* _SET PROBLEM_
Repeat exactly the lines running from the first line of the data to the line containing "C2 = (A[:, None]", both ends included, and nothing else; drop the pictures.

(Data items)
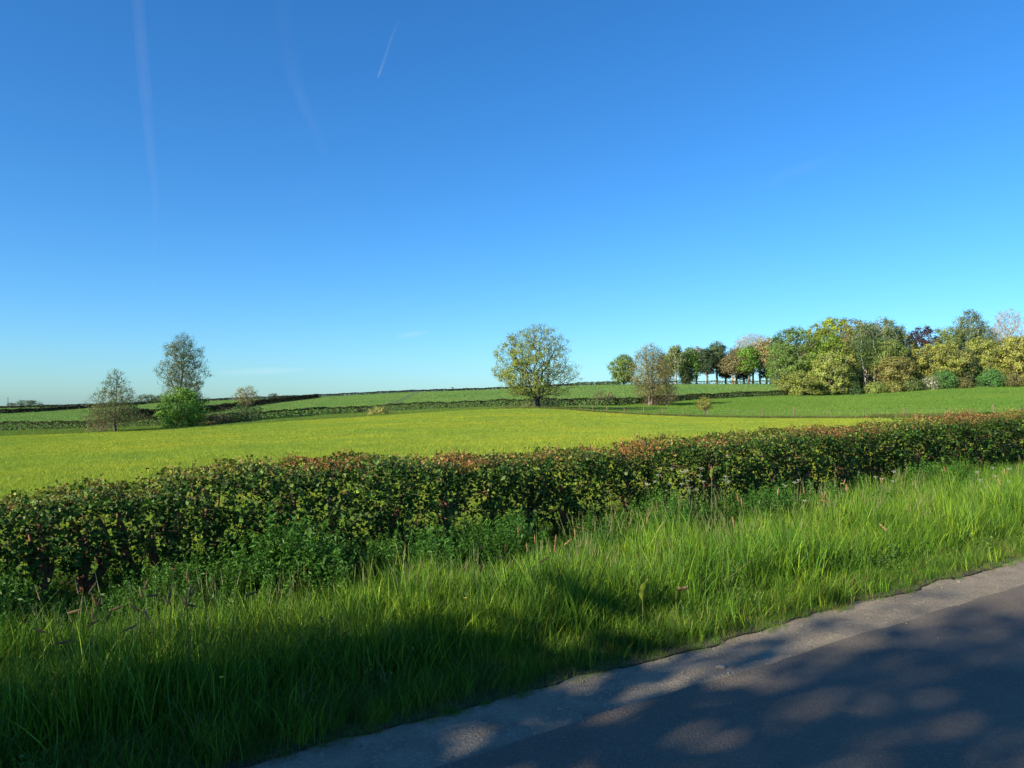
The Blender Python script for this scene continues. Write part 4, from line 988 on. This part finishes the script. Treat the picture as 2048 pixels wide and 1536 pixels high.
# the leaves that show largest, one by one
lv = np.array([[0, 0, 0], [0.0, 0.012, 0.004], [0.0, 0.03, 0.002], [0.0, 0.052, -0.004], [0.020, 0.016, 0.009], [0.022, 0.034, 0.009], [-0.020, 0.016, 0.009], [-0.022, 0.034, 0.009]])
lf = [np.array([[0, 4, 1], [0, 1, 6], [2, 5, 3], [2, 3, 7]]), np.array([[1, 4, 5, 2], [1, 2, 7, 6]])]
leafm = [mesh_np('leaf', lv * 1.1, lf, M_hedge, np.repeat(tints(1, c_, 0.05, 0.05, hr), 8, 0)) for c_ in ((0.06, 0.12, 0.02), (0.09, 0.15, 0.025), (0.045, 0.095, 0.02), (0.12, 0.17, 0.03))]
for i in range(300):
    u_ = hr.uniform(0.1, 7.0); v_ = hr.uniform(0.25, 0.95); z_ = v_ * float(hh(u_))
    if z_ < float(lower(np.array([u_]))[0]): z_ = float(lower(np.array([u_]))[0]) + 0.1
    p = r2w(np.array([[u_, float(front(u_, v_)) - hr.uniform(0, 0.05), z_]]))[0] - org
    o = link('leaf', leafm[i % 4], hedge, tuple(p)); o.rotation_euler = (hr.uniform(-0.3, 1.5), hr.uniform(-.7, .7), hr.uniform(0, 6.28)); s_ = hr.uniform(0.6, 0.95); o.scale = (s_, s_, s_)
# shoots standing up from the top
n = 5200; su = np.concatenate([hr.uniform(-1, 20, n - 600), hr.uniform(20, 60, 600)]); sD = hr.uniform(6.3, 7.05, n); cl = np.clip(bn(su * 0.8 + 1, sD) + 0.6, 0.1, 1.4)
L = np.where(hr.random(n) < 0.3, 1.5, 1) * (0.03 + 0.05 * hr.random(n)) * cl; A = np.stack([su, sD, hh(su) - 0.04], 1); dr = np.stack([hr.normal(0, .3, n), hr.normal(0, .3, n), np.ones(n)], 1); B = A + dr * (L + 0.04)[:, None]
V1, F1 = tubes(r2w(A) - org, r2w(B) - org, np.full(n, 0.0016), np.full(n, 0.0008), 3)
tw_ = link('twigs', mesh_np('twigs', V1, F1, M_twig), hedge); tw_['kind'] = 'stuff'
kk = 7; f = np.linspace(0.25, 1.0, kk)
C2 = (A[:, None] + (B - A)[:, None] * f[None, :, None] + hr.normal(0, 0.008, (n, kk, 3))).reshape(-1, 3)
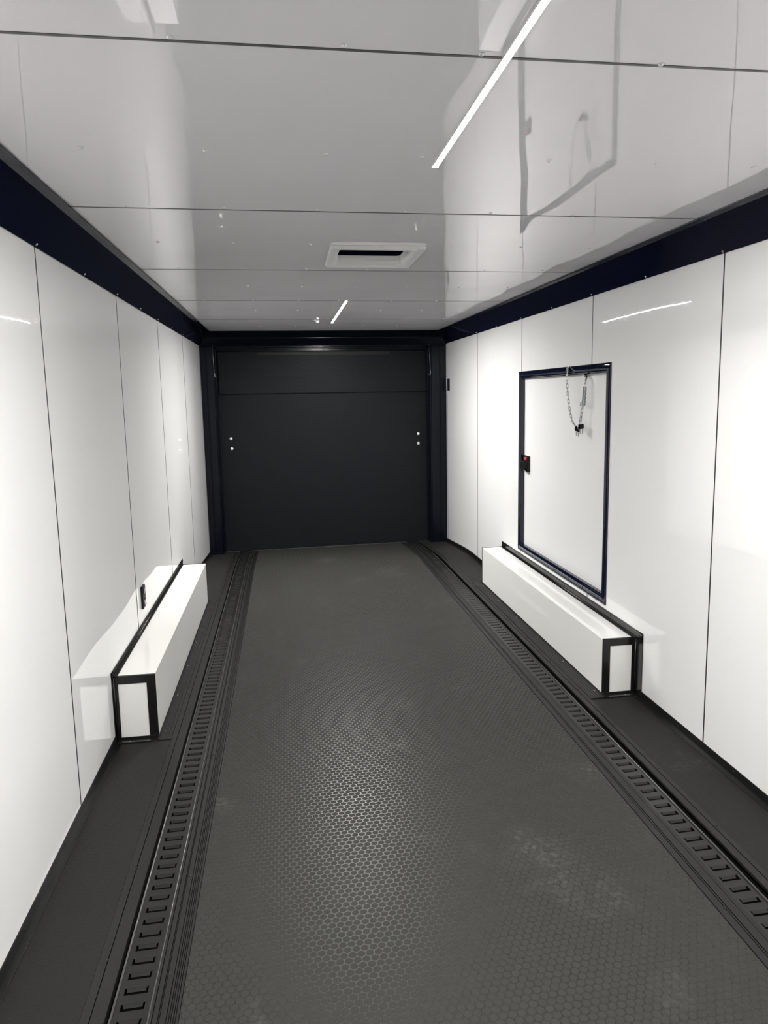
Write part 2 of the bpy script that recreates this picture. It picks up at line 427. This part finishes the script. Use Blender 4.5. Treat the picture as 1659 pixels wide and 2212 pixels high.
# ================================================================== THINGS
# ---- cargo tracks in the floor channels
def track(side, phase, label):
    m = (lambda x: x) if side < 0 else (lambda x: WD - x - .0065)
    X0, X1, S0, S1 = .3165, .4035, .3300, .3895
    PITCH, SL = .0518, .0240
    root = empty('cargo_track', (m((X0 + X1) / 2), 2.7, 0), label, 'cargo track', 'slotted cargo tracks let into the floor')
    t = MB(); tab = MB()
    y = phase - PITCH * 80
    ZT = -.0015
    while y < -.3: y += PITCH
    ystart = y
    def q(xa, xb, ya, yb, z=ZT): t.add([(m(xa), ya, z), (m(xb), ya, z), (m(xb), yb, z), (m(xa), yb, z)], [(0, 1, 2, 3)])
    yend = 7.66
    while y + PITCH < yend:
        # slot runs y-SL .. y, bar y .. y+PITCH-SL
        a, b_, e = y - SL, y, y - SL + PITCH
        q(X0, S0, a, e); q(S1, X1, a, e); q(S0, S1, b_, e)
        # turned-down slot walls
        d = .0035
        t.add([(m(S0), a, ZT), (m(S0), b_, ZT), (m(S0), b_, ZT - d), (m(S0), a, ZT - d)], [(0, 1, 2, 3)], 1)
        t.add([(m(S1), a, ZT), (m(S1), b_, ZT), (m(S1), b_, ZT - d), (m(S1), a, ZT - d)], [(0, 1, 2, 3)], 1)
        t.add([(m(S0), a, ZT), (m(S1), a, ZT), (m(S1), a, ZT - d), (m(S0), a, ZT - d)], [(0, 1, 2, 3)], 1)
        # far lip dished down into the slot
        sl = .006; n = 4
        for k in range(n):
            f0, f1 = k / n, (k + 1) / n
            yy0, yy1 = b_ - .0105 * f0, b_ - .0105 * f1
            z0, z1 = ZT - .0045 * f0 ** 1.4, ZT - .0045 * f1 ** 1.4
            t.add([(m(S0 + sl * min(1, 3 * f0)), yy0, z0), (m(S1 - sl * min(1, 3 * f0)), yy0, z0), (m(S1 - sl * min(1, 3 * f1)), yy1, z1), (m(S0 + sl * min(1, 3 * f1)), yy1, z1)], [(0, 1, 2, 3)])
        y += PITCH
    ye = y - SL
    q(X0, X1, -1.2, ystart - SL); q(X0, X1, ye, 7.70)
    o = t.build('slotted_rail', [M_RAIL, M_DEEP], root, deform=True)
    for xc, r in (((.3135, .0035), (.4060, .0026)) if side < 0 else ((.3135, .0035),)):
        l = MB(); l.tube([(m(xc), yy, .0002) for yy in YS if yy > -1.3], r, 8); l.build('edge_lip', M_LIP, root, deform=True)
    return root
M_LIP = simple('worn_track_edge', (.10, .10, .095), .22, .6, var=.3)
track(-1, 2.0190, 'slotted black cargo track let into the left side of the floor')
track(1, 2.1940 - .0002, 'slotted black cargo track let into the right side of the floor')

# ---- ribbed aluminium strips on both sides of each track
def strip(name, x0, x1, grooves, label, group, scr_x, scr_y, ya=-1.3, z=.0022, yb=7.70, gd=.003, mat=None):
    """grooves: (x, half width)"""
    pts = [(x0, -.008), (x1, -.008), (x1, z)]; mm = [0, 0, 0]
    for gx, hw in sorted(grooves, reverse=True):
        pts += [(gx + hw, z), (gx + hw * .8, z - gd), (gx - hw * .8, z - gd), (gx - hw, z)]; mm += [1, 1, 1, 0]
    pts += [(x0, z)]; mm += [0]
    ys = [ya] + [q for q in YS if ya < q < yb] + [yb]
    t = MB(); t.prof(pts, ys, 0, mats=mm)
    o = t.build(name, [mat or M_STRIP, M_DEEP], deform=True); tag(o, label, 'floor strip', group)
    s = MB(); s.dome((0, 0, 0), (0, 0, 1), .0048, .0026, 10, 3); s0 = None
    y = scr_y
    while y < yb - .05:
        if y > ya + .02:
            if s0 is None: s0 = s.build('screw', M_TRIM, o); q = s0
            else: q = s0.copy(); COL.objects.link(q); q.parent = o
            q.location = (scr_x, y, z + fz(scr_x, y) - .0005)
        y += .4066
    return o
G = 'strips edging the cargo tracks'
strip('floor_strip', .2400, .3005, [(.2640, .0014)], 'smooth black strip between the left cargo track and the left side mat', G, .2625, .70)
strip('floor_strip', .4085, .4800, [(.4155, .0011), (.4300, .0011), (.4335, .0009), (.4500, .0010), (.4570, .0010), (.4620, .0010), (.4680, .0009), (.4730, .0009)],
      'ribbed black strip between the left cargo track and the centre mat', G, .4405, .62)
strip('floor_strip', 2.1690, 2.2165, [(2.1965, .0015)], 'smooth black strip between the right cargo track and the right side mat', G, 2.2070, .55)
strip('floor_strip', 1.9775, 2.0500, [(2.0010, .0012), (2.0085, .0015), (2.0365, .0006)], 'grooved black strip between the right cargo track and the centre mat', G, 1.9985, .58)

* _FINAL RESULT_
The Blender Python script for this scene continues. Write part 4, from line 988 on. This part finishes the script. Treat the picture as 2048 pixels wide and 1536 pixels high.
# the leaves that show largest, one by one
lv = np.array([[0, 0, 0], [0.0, 0.012, 0.004], [0.0, 0.03, 0.002], [0.0, 0.052, -0.004], [0.020, 0.016, 0.009], [0.022, 0.034, 0.009], [-0.020, 0.016, 0.009], [-0.022, 0.034, 0.009]])
lf = [np.array([[0, 4, 1], [0, 1, 6], [2, 5, 3], [2, 3, 7]]), np.array([[1, 4, 5, 2], [1, 2, 7, 6]])]
leafm = [mesh_np('leaf', lv * 1.1, lf, M_hedge, np.repeat(tints(1, c_, 0.05, 0.05, hr), 8, 0)) for c_ in ((0.06, 0.12, 0.02), (0.09, 0.15, 0.025), (0.045, 0.095, 0.02), (0.12, 0.17, 0.03))]
for i in range(300):
    u_ = hr.uniform(0.1, 7.0); v_ = hr.uniform(0.25, 0.95); z_ = v_ * float(hh(u_))
    if z_ < float(lower(np.array([u_]))[0]): z_ = float(lower(np.array([u_]))[0]) + 0.1
    p = r2w(np.array([[u_, float(front(u_, v_)) - hr.uniform(0, 0.05), z_]]))[0] - org
    o = link('leaf', leafm[i % 4], hedge, tuple(p)); o.rotation_euler = (hr.uniform(-0.3, 1.5), hr.uniform(-.7, .7), hr.uniform(0, 6.28)); s_ = hr.uniform(0.6, 0.95); o.scale = (s_, s_, s_)
# shoots standing up from the top
n = 5200; su = np.concatenate([hr.uniform(-1, 20, n - 600), hr.uniform(20, 60, 600)]); sD = hr.uniform(6.3, 7.05, n); cl = np.clip(bn(su * 0.8 + 1, sD) + 0.6, 0.1, 1.4)
L = np.where(hr.random(n) < 0.3, 1.5, 1) * (0.03 + 0.05 * hr.random(n)) * cl; A = np.stack([su, sD, hh(su) - 0.04], 1); dr = np.stack([hr.normal(0, .3, n), hr.normal(0, .3, n), np.ones(n)], 1); B = A + dr * (L + 0.04)[:, None]
V1, F1 = tubes(r2w(A) - org, r2w(B) - org, np.full(n, 0.0016), np.full(n, 0.0008), 3)
tw_ = link('twigs', mesh_np('twigs', V1, F1, M_twig), hedge); tw_['kind'] = 'stuff'
kk = 7; f = np.linspace(0.25, 1.0, kk)
C2 = (A[:, None] + (B - A)[:, None] * f[None, :, None] + hr.normal(0, 0.008, (n, kk, 3))).reshape(-1, 3)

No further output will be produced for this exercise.